Eunice and two sisters traveled to see the fort where their ancestors were attacked. Eunice said her sister required that they all be more than 50 years old before they went. That way, there would be no distractions.

 

“There will be no shopping or sightseeing,” she said. “This is a history lesson.”

 

Eunice and her sisters followed the projected path of their ancestors down the Gulf Coast, finally landing in Charlotte Harbor. Most history books claim that the ancestors of those 30 or so escapees were long gone to the Bahamas, but Eunice was living proof of the flawed saga. Eunice said she never had any desire to leave Charlotte Harbor because it was what she described as “a little piece of Heaven here on earth.”

 

I left that day feeling more enlightened by a history lesson than I ever had before. 

 

But then I went back on another day and received yet another, very different history lesson.

 

This time it was Sonia Thomas Wright who was working at the Blanchard House. She was seated in the small museum office at an antique desk. I introduced myself and she left me to my research. But I couldn’t help but strike up a conversation with her.

 

Sonja, unlike Eunice, was shy and didn’t like to talk much about herself. She had grown up in Punta Gorda in Trabue Woods, or the segregated black community located on Cochran Street (now Martin Luther King Boulevard). 

 

Sonja reminisced about her childhood, when the community was “led by the Holy Spirit and flavored by the blues.” It was a time before desegregation, when everything you wanted was “down the street” and black communities had no choice but to rely on their neighbors for goods and services. 

 

Sonja experienced desegregation first hand.
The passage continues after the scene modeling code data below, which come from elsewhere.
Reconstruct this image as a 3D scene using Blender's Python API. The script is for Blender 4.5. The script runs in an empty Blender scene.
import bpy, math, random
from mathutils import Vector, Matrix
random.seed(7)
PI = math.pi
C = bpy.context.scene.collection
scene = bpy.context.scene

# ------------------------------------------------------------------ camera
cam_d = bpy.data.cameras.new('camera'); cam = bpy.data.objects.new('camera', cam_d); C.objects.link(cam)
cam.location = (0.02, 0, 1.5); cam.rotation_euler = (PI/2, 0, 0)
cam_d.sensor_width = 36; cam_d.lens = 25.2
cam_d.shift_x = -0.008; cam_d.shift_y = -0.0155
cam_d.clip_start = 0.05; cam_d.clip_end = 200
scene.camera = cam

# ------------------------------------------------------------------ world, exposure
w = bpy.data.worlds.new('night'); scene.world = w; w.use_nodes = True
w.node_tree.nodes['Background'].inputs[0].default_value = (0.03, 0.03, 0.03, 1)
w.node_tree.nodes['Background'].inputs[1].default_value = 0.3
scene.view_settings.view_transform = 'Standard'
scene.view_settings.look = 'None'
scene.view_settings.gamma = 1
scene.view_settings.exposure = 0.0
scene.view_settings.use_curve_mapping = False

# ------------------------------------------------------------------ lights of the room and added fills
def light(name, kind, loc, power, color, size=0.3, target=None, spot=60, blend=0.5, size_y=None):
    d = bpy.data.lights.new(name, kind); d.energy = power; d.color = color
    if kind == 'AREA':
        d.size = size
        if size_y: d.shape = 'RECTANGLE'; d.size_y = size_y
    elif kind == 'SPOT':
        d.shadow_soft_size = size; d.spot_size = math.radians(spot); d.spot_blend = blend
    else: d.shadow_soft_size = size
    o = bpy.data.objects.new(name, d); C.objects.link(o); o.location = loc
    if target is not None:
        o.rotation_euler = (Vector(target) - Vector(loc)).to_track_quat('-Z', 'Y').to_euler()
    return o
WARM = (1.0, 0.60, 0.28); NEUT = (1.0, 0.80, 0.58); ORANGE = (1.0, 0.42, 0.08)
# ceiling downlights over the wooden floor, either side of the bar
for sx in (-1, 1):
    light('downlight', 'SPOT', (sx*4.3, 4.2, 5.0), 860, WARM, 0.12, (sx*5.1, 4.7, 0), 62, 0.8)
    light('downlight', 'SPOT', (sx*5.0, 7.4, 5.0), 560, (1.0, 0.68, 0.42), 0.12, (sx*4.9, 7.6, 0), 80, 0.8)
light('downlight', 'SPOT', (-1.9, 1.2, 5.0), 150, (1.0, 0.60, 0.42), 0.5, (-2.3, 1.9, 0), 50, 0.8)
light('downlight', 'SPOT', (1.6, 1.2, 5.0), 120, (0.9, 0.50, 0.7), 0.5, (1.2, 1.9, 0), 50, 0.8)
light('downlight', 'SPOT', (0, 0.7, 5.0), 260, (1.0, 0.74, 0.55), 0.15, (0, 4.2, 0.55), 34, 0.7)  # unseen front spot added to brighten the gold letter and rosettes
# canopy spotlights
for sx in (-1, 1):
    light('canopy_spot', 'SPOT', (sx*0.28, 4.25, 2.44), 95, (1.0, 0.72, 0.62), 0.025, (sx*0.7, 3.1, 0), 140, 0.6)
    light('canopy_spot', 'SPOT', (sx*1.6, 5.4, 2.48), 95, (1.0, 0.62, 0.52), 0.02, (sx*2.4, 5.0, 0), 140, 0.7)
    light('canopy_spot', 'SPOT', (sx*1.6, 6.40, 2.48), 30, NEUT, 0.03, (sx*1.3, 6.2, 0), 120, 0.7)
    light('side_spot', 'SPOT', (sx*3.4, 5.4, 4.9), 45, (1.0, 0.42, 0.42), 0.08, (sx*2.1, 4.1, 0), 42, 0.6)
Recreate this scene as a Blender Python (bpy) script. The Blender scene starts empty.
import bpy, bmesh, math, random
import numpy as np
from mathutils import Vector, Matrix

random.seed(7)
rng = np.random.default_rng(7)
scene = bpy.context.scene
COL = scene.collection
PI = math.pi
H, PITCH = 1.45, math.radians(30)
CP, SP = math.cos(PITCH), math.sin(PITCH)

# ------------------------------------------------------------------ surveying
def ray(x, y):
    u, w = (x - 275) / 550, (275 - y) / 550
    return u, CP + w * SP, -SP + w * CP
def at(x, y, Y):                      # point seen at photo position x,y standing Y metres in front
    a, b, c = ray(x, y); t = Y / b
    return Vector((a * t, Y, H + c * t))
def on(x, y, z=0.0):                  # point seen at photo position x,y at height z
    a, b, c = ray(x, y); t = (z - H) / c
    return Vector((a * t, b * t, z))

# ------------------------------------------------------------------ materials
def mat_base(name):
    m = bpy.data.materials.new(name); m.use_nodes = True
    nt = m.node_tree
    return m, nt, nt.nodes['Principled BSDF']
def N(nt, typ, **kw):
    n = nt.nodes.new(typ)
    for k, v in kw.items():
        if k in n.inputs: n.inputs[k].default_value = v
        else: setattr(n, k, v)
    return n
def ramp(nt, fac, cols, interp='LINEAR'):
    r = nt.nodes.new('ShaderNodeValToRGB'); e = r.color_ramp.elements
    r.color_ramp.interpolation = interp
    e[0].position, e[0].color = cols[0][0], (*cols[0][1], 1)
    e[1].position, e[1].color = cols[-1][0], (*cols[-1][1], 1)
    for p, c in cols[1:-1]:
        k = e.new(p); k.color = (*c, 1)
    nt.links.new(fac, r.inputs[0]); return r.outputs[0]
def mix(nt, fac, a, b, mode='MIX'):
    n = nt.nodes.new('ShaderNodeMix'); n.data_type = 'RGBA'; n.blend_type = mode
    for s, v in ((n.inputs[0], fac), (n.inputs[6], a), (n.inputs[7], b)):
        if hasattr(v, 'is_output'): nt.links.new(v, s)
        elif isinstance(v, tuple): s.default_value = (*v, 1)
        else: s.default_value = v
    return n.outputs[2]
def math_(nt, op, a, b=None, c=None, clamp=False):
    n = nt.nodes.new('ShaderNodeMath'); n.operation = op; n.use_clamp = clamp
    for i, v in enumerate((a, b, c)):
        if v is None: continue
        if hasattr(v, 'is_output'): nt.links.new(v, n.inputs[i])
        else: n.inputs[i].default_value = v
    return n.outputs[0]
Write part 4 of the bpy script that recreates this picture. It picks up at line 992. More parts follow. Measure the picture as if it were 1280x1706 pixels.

She was in the last graduating class of Baker Academy, the city’s only black school. She and others were apprehensive at the thought of attending the mostly white Charlotte High School, but she said she never had many problems there and was glad to be exposed to a better education. 

 

Sonja left Florida and sought a career in Atlanta. She married, had children and worked as a government employee for 34 years. When it was time to retire, she longed for the society she had grown up in.

 

She relocated to Punt Gorda in 2005, but the busting village she had known as a child was gone. Many of the homes in her old neighborhood had been torn down and the guava and mango trees that she had once picked, were cut down. None of the businesses were just “down the street” anymore. Following desegregation, the black community had dispersed into a larger area marking the end to the collective African American area, which happened in so many other Florida cities. 

 

Sonja began to reminisce; so much so, that she wrote a book. Down the Street was intended to be her personal insight into Punta Gorda’s black culture in the 1950s, when jazz and soul emanated through the un-airconditioned homes of Trabue Woods.

 

Today the old Cochran Street is quite. But with Sonja pointing out the old landmarks I got a sense of what it was like. I could almost hear the music coming from Ward’s Bar and smell BBQ cooking at Gollman’s.

 

So, two visits, two different history lessons, told from the mouths of the women who lived it. The museum is filled with exhibits and books and all the things you would expect at a museum of course, but if you pass up the opportunity to talk with the women who volunteer there, you're not getting the entire experience. The Blanchard House is more than a museum. It's a place where history is told, where friends meet, where you can experience a piece of Florida that exists only in the tales of women like Eunice and Sonja. Go to the Blanchard House; just make sure you have time to listen.